Equally disturbing is the empanelment of secretaries wherein even the limited practices and conventions evolved over a period of time to reduce arbitrariness was thrown to the wind and there was complete overhaul of the way assessments were made. This led to almost 35 per cent of the officers, who were due to be empanelled, being left out for no rhyme or reason. The new process was supposed to be merit-based with the confidential report (CR) dossier being loaded with diverse inputs drawn from a variety of sources. No one knows what these inputs were. There are no explanations as to why some people have been left out or what criteria have been followed, what kind of inputs were obtained to make the assessment or where they were obtained from. There was also no redress for an officer who felt unfairly treated. Introducing such uncertainty in career advancement at the end of a career is not just inexplicable, it is whimsical and arbitrary in the extreme.

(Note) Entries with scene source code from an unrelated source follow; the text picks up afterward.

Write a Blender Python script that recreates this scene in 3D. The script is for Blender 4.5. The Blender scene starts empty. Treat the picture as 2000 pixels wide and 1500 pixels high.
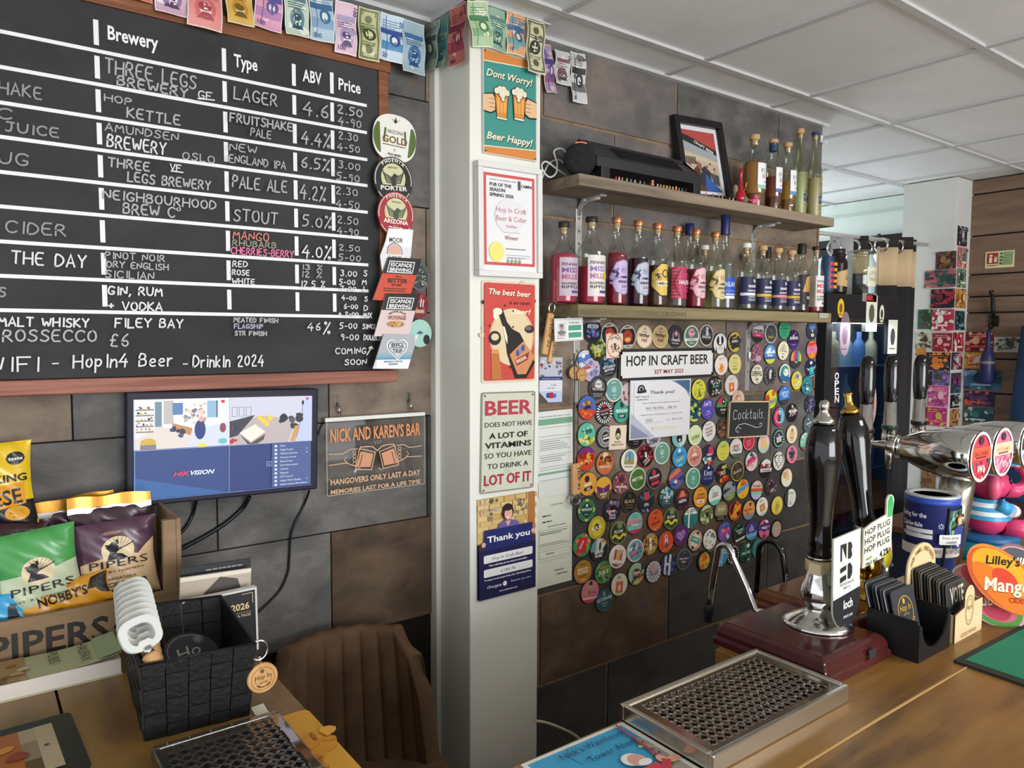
import bpy, bmesh, math, random
from mathutils import Matrix, Vector
S = bpy.context.scene
C = S.collection
random.seed(7)
PI = math.pi
# ---------------------------------------------------------------- camera
FPX = 1444.47                      # focal length in pixels of a 2000 px wide frame
YAW, PITCH, ROLL = math.radians(36.589), math.radians(3.804), math.radians(-0.198)
CAM = Vector((0, -2.02, 1.76))
_f = Vector((math.sin(YAW)*math.cos(PITCH), math.cos(YAW)*math.cos(PITCH), -math.sin(PITCH)))
_r0 = Vector((math.cos(YAW), -math.sin(YAW), 0)); _d0 = _f.cross(_r0)
_rt = math.cos(ROLL)*_r0 + math.sin(ROLL)*_d0
_dn = -math.sin(ROLL)*_r0 + math.cos(ROLL)*_d0
cd = bpy.data.cameras.new('camera'); cam = bpy.data.objects.new('camera', cd); C.objects.link(cam)
cd.sensor_width = 36; cd.lens = FPX/2000*36; cd.clip_start = .02
m3 = Matrix((_rt, -_dn, -_f)).transposed()
cam.matrix_world = Matrix.Translation(CAM) @ m3.to_4x4()
S.camera = cam
# ---------------------------------------------------------------- light, world, exposure
S.view_settings.view_transform = 'Standard'; S.view_settings.look = 'None'
S.view_settings.exposure = 0.55; S.view_settings.gamma = 1; S.view_settings.use_curve_mapping = False
S.cycles.use_denoising = True
S.cycles.max_bounces = 8; S.cycles.transparent_max_bounces = 24
S.cycles.sample_clamp_indirect = 4
w = bpy.data.worlds.new('world'); S.world = w; w.use_nodes = True
w.node_tree.nodes['Background'].inputs[0].default_value = (.93, .96, 1, 1)
w.node_tree.nodes['Background'].inputs[1].default_value = 1.05
def area(name, loc, target, sx, sy, watts, col=(1, 1, 1)):
    l = bpy.data.lights.new(name, 'AREA'); l.shape = 'RECTANGLE'; l.size = sx; l.size_y = sy; l.energy = watts; l.color = col
    o = bpy.data.objects.new(name, l); C.objects.link(o); o.location = loc
    o.rotation_euler = (Vector(target)-Vector(loc)).to_track_quat('-Z', 'Y').to_euler()
    return o
area('shop_window_daylight', (1.2, -6.4, 1.7), (1.6, 0, 1.55), 3.6, 1.9, 160, (.97, .985, 1))
area('side_window_daylight', (4.3, 1.6, 1.9), (3.0, -.6, 1.7), 1.2, 1.4, 18, (.93, .98, 1))
area('ceiling_panel_light', (2.6, -2.6, 2.62), (2.6, -2.6, 0), 1.2, .6, 22, (1, .96, .9))
# ---------------------------------------------------------------- measured planes
YL, YR, YP, ZB, ZC = -.12, -.226, -.315, 1.12, 2.65   # left wall, right wall, pillar front, bar top, ceiling
def ray(px, py): return _rt*((px-1000)/FPX) + _dn*((py-750)/FPX) + _f
def at(px, py, ax, val):
    v = ray(px, py); t = (val-CAM[ax])/v[ax]; return CAM + v*t
def AY(px, py, y): return at(px, py, 1, y)
def AX(px, py, x): return at(px, py, 0, x)
def AZ(px, py, z): return at(px, py, 2, z)
# ---------------------------------------------------------------- materials
def lin(h):
    h = h.lstrip('#')
    if len(h) == 3: h = ''.join(c*2 for c in h)
    o = []
    for i in (0, 2, 4):
        c = int(h[i:i+2], 16)/255
        o.append(c/12.92 if c <= .04045 else ((c+.055)/1.055)**2.4)
    return (*o, 1)
_M = {}
def mat(h, rough=.55, metal=0, spec=.35, emit=0):
    k = (h, rough, metal, emit, spec)
    if k in _M: return _M[k]
    m = bpy.data.materials.new('paint_'+h.strip('#')); m.use_nodes = True
    b = m.node_tree.nodes['Principled BSDF']
    b.inputs['Base Color'].default_value = lin(h); b.inputs['Roughness'].default_value = rough
    b.inputs['Metallic'].default_value = metal; b.inputs['Specular IOR Level'].default_value = spec
    if emit:
        b.inputs['Emission Color'].default_value = lin(h); b.inputs['Emission Strength'].default_value = emit
        b.inputs['Base Color'].default_value = (0, 0, 0, 1)
    _M[k] = m
    return m
def nodes(name):
    m = bpy.data.materials.new(name); m.use_nodes = True
    t = m.node_tree; return m, t.nodes, t.links, t.nodes['Principled BSDF']
def ramp(N, stops):
    r = N.new('ShaderNodeValToRGB')
    while len(r.color_ramp.elements) < len(stops): r.color_ramp.elements.new(.5)
    for e, (p, c) in zip(r.color_ramp.elements, stops): e.position = p; e.color = lin(c)
    return r
def noise_mat(name, stops, scale=(4, 4, 4), detail=6, rough=.7, bump=.0, bscale=40, nrough=.6, dist=.3, extra=None, spec=.3, fold=False):
    m, N, L, b = nodes(name)
    tc = N.new('ShaderNodeTexCoord'); mp = N.new('ShaderNodeMapping'); mp.inputs['Scale'].default_value = scale
    L.new(tc.outputs['Object'], mp.inputs[0])
    n = N.new('ShaderNodeTexNoise'); n.inputs['Scale'].default_value = 1; n.inputs['Detail'].default_value = detail
    n.inputs['Roughness'].default_value = nrough; n.inputs['Distortion'].default_value = dist
    L.new(mp.outputs[0], n.inputs['Vector'])
    r = ramp(N, stops); L.new(n.outputs[0], r.inputs[0]); col = r.outputs[0]
    for (sc, lo, hi, c, off) in extra or []:
        n2 = N.new('ShaderNodeTexNoise'); n2.inputs['Scale'].default_value = sc; n2.inputs['Detail'].default_value = 7; n2.inputs['Distortion'].default_value = .6
        n2.inputs['Roughness'].default_value = .65
        m2 = N.new('ShaderNodeMapping'); m2.inputs['Location'].default_value = (off, off*1.7, off*.6); L.new(tc.outputs['Object'], m2.inputs[0]); L.new(m2.outputs[0], n2.inputs['Vector'])
        mr = N.new('ShaderNodeMapRange'); mr.inputs[1].default_value = lo; mr.inputs[2].default_value = hi; L.new(n2.outputs[0], mr.inputs[0])
        mx = N.new('ShaderNodeMix'); mx.data_type = 'RGBA'; mx.inputs[7].default_value = lin(c)
        L.new(mr.outputs[0], mx.inputs[0]); L.new(col, mx.inputs[6]); col = mx.outputs[2]
    L.new(col, b.inputs['Base Color']); b.inputs['Roughness'].default_value = rough; b.inputs['Specular IOR Level'].default_value = spec
    if bump:
        n3 = N.new('ShaderNodeTexNoise'); n3.inputs['Scale'].default_value = bscale; n3.inputs['Detail'].default_value = 8
        if scale[0] != scale[1] or scale[1] != scale[2]: L.new(mp.outputs[0], n3.inputs['Vector'])
        else: L.new(tc.outputs['Object'], n3.inputs['Vector'])
        bp = N.new('ShaderNodeBump'); bp.inputs['Strength'].default_value = bump; bp.inputs['Distance'].default_value = .01
        L.new(n3.outputs[0], bp.inputs['Height']); L.new(bp.outputs[0], b.inputs['Normal'])
    return m
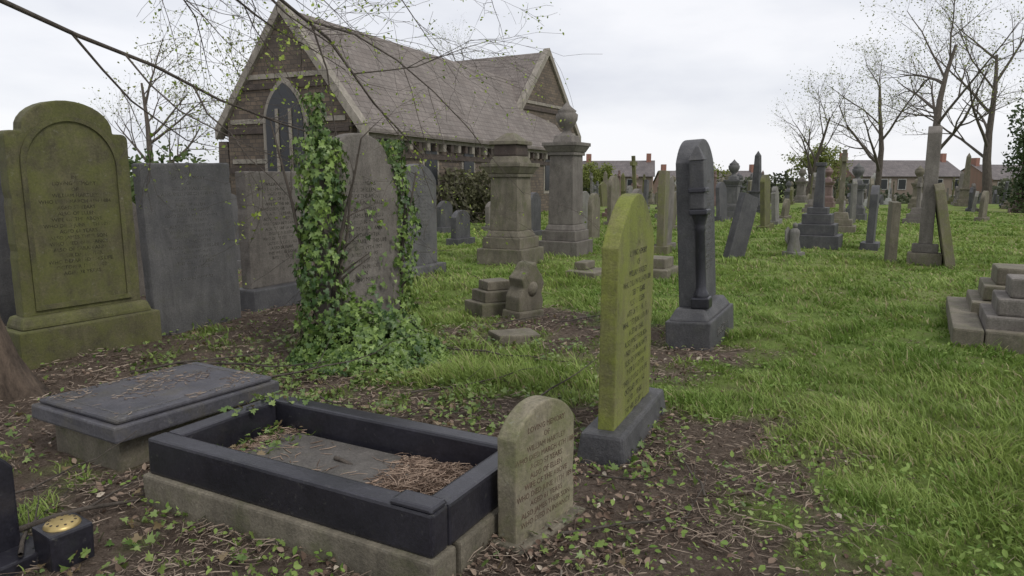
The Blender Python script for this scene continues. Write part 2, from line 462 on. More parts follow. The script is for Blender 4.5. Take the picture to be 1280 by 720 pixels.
n = 30000
x, y, r = polar(n, 1.6, 13, 0.95, 52)
lt = litter(x, y); den = np.clip((fbm(x*2.0, y*2.0, 19.0, 3)-0.36)*3, 0.10, 1)
k = (rng.random(n) < lt*den+0.02) & clear(x, y)
x, y, r = x[k], y[k], r[k]; n = len(x)
pos = np.stack([x, y, ground_z(x, y)+0.003+rng.random(n)*0.02], 1)
V, F = leaf_batch(pos, rand_dirs(n, 1.8), rand_dirs(n), rng.uniform(0.012, 0.045, n), OVAL, OVALT, 0.6)
c = lit_col(n, (0.10, 0.065, 0.048), (0.31, 0.235, 0.18), 1.0)
pale = rng.random(n) < 0.06; c[pale] = (0.46, 0.40, 0.32)
np_mesh('fallen_leaves', V, F, [M_LITTER], tint=np.repeat(c, 6, 0))

# ------------------------------------------------------------------ trees
class Tubes:
    def __init__(s): s.V = []; s.F = []; s.tips = []
    def tube(s, pts, rad, n):
        b0 = len(s.V)
        for i, p in enumerate(pts):
            d = (pts[min(i+1, len(pts)-1)]-pts[max(i-1, 0)])
            if d.length < 1e-6: d = Vector((0, 0, 1))
            d.normalize()
            a = d.cross(Vector((0.31, 0.17, 0.93)) if abs(d.z) < 0.9 else Vector((1, 0, 0))).normalized(); b_ = d.cross(a)
            for k in range(n):
                t = 2*math.pi*k/n
                s.V.append(p+(a*math.cos(t)+b_*math.sin(t))*rad[i])
        for i in range(len(pts)-1):
            for k in range(n):
                j = (k+1) % n
                s.F.append((b0+i*n+k, b0+i*n+j, b0+(i+1)*n+j, b0+(i+1)*n+k))

def branch(T, p, d, L, r, lvl, maxl, R, kids, wob=0.18, grav=0.0, upb=0.0, spread=(25, 60), ratio=(0.45, 0.7), sides=None):
    segs = 6 if lvl < maxl else 4
    pts = [p.copy()]; rad = [r]; dd = d.normalized(); dirs = [dd.copy()]
    for i in range(segs):
        dd = dd+Vector((R.gauss(0, wob), R.gauss(0, wob), R.gauss(0, wob)+upb-grav*(i+1)/segs))
        dd.normalize(); pts.append(pts[-1]+dd*(L/segs)); dirs.append(dd.copy())
        rad.append(max(r*(1-0.75*(i+1)/segs), 0.0015))
    T.tube(pts, rad, (7, 6, 5, 4, 3, 3)[min(lvl, 5)] if sides is None else sides)
    if lvl >= maxl:
        for i in range(1, segs+1): T.tips.append((pts[i], dirs[i]))
        return
    for c in range(kids[lvl]):
        t = 0.25+0.75*(c+R.random())/kids[lvl]; i = min(int(t*segs), segs-1); f = t*segs-i
        q = pts[i].lerp(pts[i+1], min(f, 1)); dv = dirs[i+1 if i+1 < len(dirs) else i]
        ax = dv.cross(Vector((R.gauss(0, 1), R.gauss(0, 1), R.gauss(0, 1)))).normalized()
        nd = Matrix.Rotation(math.radians(R.uniform(*spread)), 3, ax) @ dv
        branch(T, q, nd, L*R.uniform(*ratio)*(1.15-0.5*t), max(rad[i]*R.uniform(0.4, 0.65), 0.0015), lvl+1, maxl, R, kids, wob, grav, upb, spread, ratio)

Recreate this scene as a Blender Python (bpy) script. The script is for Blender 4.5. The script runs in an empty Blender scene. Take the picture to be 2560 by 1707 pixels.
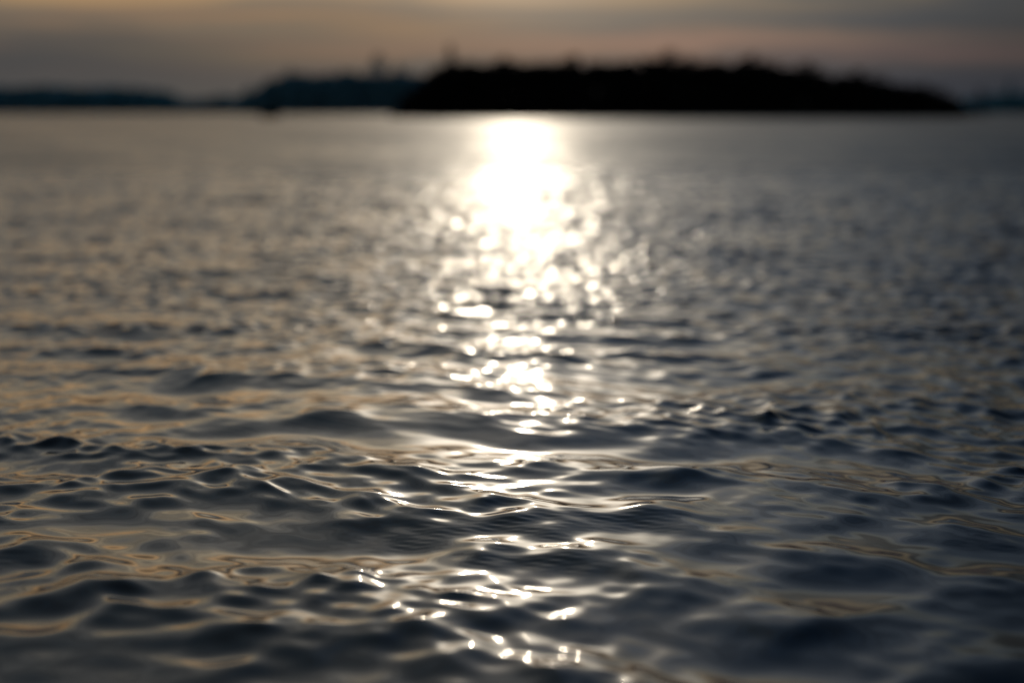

To quote Amitabha Pande, a former civil servant: “For the bureaucracy, a clear statement is being made. The authority of the prime minister and the prime minister's office (PMO) is absolute and no one else matters. The sphere of a minister and a secretary is that which the PMO decides, and while suggestions and initiatives are welcome, such initiatives will be subject to the close watch of Big Brother. Access to the top will be filtered through the chosen few and decisions taken by the chosen few may or may not be based on prior consultation. Officers will have to live with uncertainty regarding their future, which could be bright if they read the signals right but bleak if they get it wrong.”

All these seem to be part of an orchestrated move to ease-out the IAS from the Central government and bring in ‘experts with domain knowledge’. In their support, proponents of this move are quoting the observations of Chairman of the Seventh Pay Commission Justice A.K. Mathur and its Member Rathin Roy: “Senior management and administrative positions in government have evolved considerably and are growing more technical, requiring specific domain knowledge.”

But they need to answer one moot question: In the Indian context what is the needed ‘domain expertise’ for those who run the government? Is it corporate-pandering and pushing predatory ‘development’ models thrust by rich ‘movers and shakers’? Or is it basic grassroots governance delivered through effective and just governments that could uplift the miserable millions. If it is the former, the IAS is certainly dispensable. Not so, if it is the latter.

Due to the herculean efforts put in by Sardar Vallabbhai Patel, IAS was established to "give a fair and just administration to the country and manage it on an even keel". The expectation was that the liberal educational background and sharp intellect of the IAS entrants, valuable village/grassroots experience they gain, their wide contacts with the public and political leadership right from the stage of their first posting, and their variegated exposure in different assignments will be a boon for people-centered policy making, conceiving and designing development-cum-welfare projects/programmes and their effective and expeditious implementation. None of these except the education and intellect can be claimed by the members of the Central Services who begin and end their careers in cities and towns with hardly any contact with the people or their elected representatives. They have no grassroots experience and can be manipulated by carpetbaggers!

By promoting this governance model, Modi is erasing what his icon Sardar Patel built. This has brought in a sense of foreboding in the bureaucracy and civil servants are no longer sure of themselves. In pursuit of personal hegemony and corporate agenda India’s most potent instrument of governance—civil services—is being run to the ground. This does not augur well for the country’s future.